Obwohl im wichtigen Absatzmarkt Hongkong seit Wochen der Ausnahmezustand herrscht, wurden im Juli weltweit mehr Schweizer Uhren als noch im letzten Jahr exportiert. In die Bresche sprangen andere grosse Märkte Asiens sowie die USA.
Seit Wochen gehen die Menschen in Hongkong auf die Strasse und demonstrieren für Freiheit, Demokratie und gegen die zunehmende Einflussnahme Pekings. Nicht selten eskalieren die Kundgebungen, Geschäfte bleiben geschlossen und die ansonsten so zahlreichen chinesischen Touristen meiden vermehrt die Einkaufsmetropole am südchinesischen Meer.
Das ist Gift für die Schweizer Luxusgüterindustrie. Denn mit einem Anteil von klar über 10 Prozent ist Hongkong ein Schlüsselmarkt für die hiesigen Uhrenhersteller. In der Juni-Statistik, die der Schweizerische Uhrenverband (FH) vor gut einem Monat publiziert hatte, waren die Spuren unübersehbar. Die Exporte nach Hongkong brachen um mehr als einen Viertel ein.
Zurück auf dem Wachstumspfad
Im Juli hat sich die Lage für Schweizer Uhrenkonzerne wie die Swatch Group oder Richemont aufgehellt. Zwar sanken die Ausfuhren nach Hongkong erneut. Mit 1,3 Prozent fiel das Minus aber weitaus weniger stark aus als erwartet, wie ZKB-Analyst Patrik Schwendimann in einem Kommentar festhielt.
Weltweit haben die Schweizer Uhrenexporte im Berichtsmonat entgegen den Erwartungen sogar zugelegt: Sie wuchsen nominal um 4,3 Prozent auf 1,9 Milliarden Franken, wie der Verband am Dienstag mitteilte. Hier hatten Experten mit einem Rückgang von um die 5 Prozent gerechnet.
Die Uhrenbranche sei nach dem schwachen Monat Juni auf den Wachstumspfad zurückgekehrt, freut man sich beim Verband. Blickt man auf die ersten sieben Monate des Jahres zurück, ergibt sich ein Plus von knapp 2 Prozent.
Gute Nachfrage in Festlandchina
Von der Krise in Hongkong profitieren Uhrenverkäufer in anderen asiatischen Ländern. So zumindest lässt sich das Exportwachstum in Festlandchina (+16%), dem drittgrössten Absatzmarkt für Schweizer Uhren erklären.

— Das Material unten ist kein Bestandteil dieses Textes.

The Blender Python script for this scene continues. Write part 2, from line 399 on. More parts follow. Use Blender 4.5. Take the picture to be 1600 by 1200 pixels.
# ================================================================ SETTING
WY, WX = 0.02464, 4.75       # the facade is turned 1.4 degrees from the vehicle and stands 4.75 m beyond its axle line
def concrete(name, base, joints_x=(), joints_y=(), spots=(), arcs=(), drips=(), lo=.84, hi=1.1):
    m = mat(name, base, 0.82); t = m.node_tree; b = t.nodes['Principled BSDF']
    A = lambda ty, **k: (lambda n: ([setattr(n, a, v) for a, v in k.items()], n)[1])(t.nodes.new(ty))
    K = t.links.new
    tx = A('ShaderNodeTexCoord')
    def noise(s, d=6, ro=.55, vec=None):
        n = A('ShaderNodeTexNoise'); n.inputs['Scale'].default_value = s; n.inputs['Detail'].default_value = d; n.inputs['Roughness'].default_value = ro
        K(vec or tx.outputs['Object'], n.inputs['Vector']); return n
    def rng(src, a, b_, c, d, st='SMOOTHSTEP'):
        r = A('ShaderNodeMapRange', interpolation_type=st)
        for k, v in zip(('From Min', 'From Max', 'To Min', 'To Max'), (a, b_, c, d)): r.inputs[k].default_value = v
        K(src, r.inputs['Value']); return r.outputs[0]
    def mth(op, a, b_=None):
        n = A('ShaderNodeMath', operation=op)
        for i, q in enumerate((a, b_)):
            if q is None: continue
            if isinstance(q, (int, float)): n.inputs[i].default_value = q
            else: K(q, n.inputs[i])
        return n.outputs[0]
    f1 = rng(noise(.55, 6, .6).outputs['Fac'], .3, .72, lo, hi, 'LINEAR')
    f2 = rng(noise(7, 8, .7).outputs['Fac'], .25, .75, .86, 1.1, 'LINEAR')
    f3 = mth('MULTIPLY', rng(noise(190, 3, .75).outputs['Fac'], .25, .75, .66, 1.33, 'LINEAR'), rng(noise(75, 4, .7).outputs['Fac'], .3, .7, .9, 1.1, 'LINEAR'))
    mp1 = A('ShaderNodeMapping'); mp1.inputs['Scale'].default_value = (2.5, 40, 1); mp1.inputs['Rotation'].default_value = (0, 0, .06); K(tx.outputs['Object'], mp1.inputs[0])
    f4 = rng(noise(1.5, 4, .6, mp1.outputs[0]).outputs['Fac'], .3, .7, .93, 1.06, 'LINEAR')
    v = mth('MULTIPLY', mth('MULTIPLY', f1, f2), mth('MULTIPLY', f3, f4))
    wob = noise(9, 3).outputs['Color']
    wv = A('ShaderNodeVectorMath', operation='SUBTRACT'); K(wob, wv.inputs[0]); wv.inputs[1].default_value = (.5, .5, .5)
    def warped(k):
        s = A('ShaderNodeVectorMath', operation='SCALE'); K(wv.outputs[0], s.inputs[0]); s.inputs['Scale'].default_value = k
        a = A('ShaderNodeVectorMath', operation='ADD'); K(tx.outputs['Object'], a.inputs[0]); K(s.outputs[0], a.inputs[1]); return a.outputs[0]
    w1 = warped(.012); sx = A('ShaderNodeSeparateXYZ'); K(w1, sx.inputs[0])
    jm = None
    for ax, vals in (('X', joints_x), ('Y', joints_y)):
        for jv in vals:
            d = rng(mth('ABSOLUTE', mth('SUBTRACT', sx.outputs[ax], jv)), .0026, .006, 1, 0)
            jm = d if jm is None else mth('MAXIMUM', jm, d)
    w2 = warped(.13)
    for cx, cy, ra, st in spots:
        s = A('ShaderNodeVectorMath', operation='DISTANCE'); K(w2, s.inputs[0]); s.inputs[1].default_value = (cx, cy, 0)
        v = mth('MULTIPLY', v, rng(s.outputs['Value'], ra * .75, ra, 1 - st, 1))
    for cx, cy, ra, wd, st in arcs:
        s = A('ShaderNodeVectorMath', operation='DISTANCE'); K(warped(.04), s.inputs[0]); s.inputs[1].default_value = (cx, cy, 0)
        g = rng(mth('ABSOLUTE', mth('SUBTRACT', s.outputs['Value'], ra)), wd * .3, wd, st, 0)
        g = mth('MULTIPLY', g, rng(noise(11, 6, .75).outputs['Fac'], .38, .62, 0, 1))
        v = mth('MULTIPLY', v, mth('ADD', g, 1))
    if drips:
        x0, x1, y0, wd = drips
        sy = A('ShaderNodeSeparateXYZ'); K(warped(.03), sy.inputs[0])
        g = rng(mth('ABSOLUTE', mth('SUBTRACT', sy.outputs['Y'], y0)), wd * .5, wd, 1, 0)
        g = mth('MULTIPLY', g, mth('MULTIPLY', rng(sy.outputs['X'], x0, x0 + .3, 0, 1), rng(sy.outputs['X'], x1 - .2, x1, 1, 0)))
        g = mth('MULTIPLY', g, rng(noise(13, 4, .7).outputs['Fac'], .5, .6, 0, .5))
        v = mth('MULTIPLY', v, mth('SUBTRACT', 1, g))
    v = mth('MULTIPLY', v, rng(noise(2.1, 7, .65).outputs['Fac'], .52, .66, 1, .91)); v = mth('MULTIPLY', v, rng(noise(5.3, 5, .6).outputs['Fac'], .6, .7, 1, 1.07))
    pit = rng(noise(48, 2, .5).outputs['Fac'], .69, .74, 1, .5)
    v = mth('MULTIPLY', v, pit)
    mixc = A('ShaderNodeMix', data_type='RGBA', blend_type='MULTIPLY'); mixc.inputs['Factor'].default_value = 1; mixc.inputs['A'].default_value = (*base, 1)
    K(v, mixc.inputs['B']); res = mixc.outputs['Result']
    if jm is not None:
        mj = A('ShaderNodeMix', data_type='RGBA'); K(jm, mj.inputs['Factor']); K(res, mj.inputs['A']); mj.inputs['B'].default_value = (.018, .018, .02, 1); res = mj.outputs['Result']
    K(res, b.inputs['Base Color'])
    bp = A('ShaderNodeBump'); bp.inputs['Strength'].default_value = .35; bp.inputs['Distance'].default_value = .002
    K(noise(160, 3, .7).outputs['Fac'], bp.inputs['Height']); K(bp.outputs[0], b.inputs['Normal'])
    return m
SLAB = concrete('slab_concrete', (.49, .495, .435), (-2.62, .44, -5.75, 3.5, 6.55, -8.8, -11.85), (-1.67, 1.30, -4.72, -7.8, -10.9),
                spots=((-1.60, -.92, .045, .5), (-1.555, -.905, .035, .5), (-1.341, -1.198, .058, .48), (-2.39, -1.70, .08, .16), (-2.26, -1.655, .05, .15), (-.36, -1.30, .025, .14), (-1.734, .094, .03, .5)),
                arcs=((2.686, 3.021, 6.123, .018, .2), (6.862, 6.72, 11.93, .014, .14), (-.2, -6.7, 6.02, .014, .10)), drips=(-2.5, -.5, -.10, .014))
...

Auch die Verkäufe in Japan (+23%) oder auch in Singapur (+18%) schossen in die Höhe.
Zudem bleibt die Nachfrage am zweitgrössten Markt für die Branche, den USA, gross. Hier legten die Exporte im Juli um 6,1 Prozent auf 192 Millionen Franken zu. Dagegen bleibe die Lage in Europa mit einem insgesamt leichten Rückgang der Exportzahlen unbefriedigend, teilte der Verband weiter mit.
Grosse Unterschiede sind auch in den verschiedenen Preissegmenten auszumachen. Nach wie vor glänzen die teuersten Zeitmesser mit guten Wachstumsraten. Das oberste Preissegment, in dem die Exporte von Uhren zu Preisen von über 3'000 Franken erfasst werden, legte im Juli um 8,5 Prozent zu.
Schlecht lief es demgegenüber erneut bei den günstigen Uhren zu (Export-)Preisen von unter 200 Franken. Hier nahmen die Ausfuhren gegenüber dem Vorjahresmonat um einen Fünftel ab.
Swatch nur leicht im Plus
An der Börse sind die Papiere der Uhrenkonzerne Swatch und Richemont mit den guten Juli-Daten zunächst stark in den Handel gestartet, haben allerdings im Verlauf des Morgens an Schwung verloren.
Analysten begrüssen zwar die besser als erwartete Entwicklung der Uhrenexporte im Juli. Gleichzeitig wird davor gewarnt, dass die Branche im August unter den anhaltenden Protesten in Hongkong leiden dürfte und der erstarkte Franken das Geschäft zusätzlich belasten werde.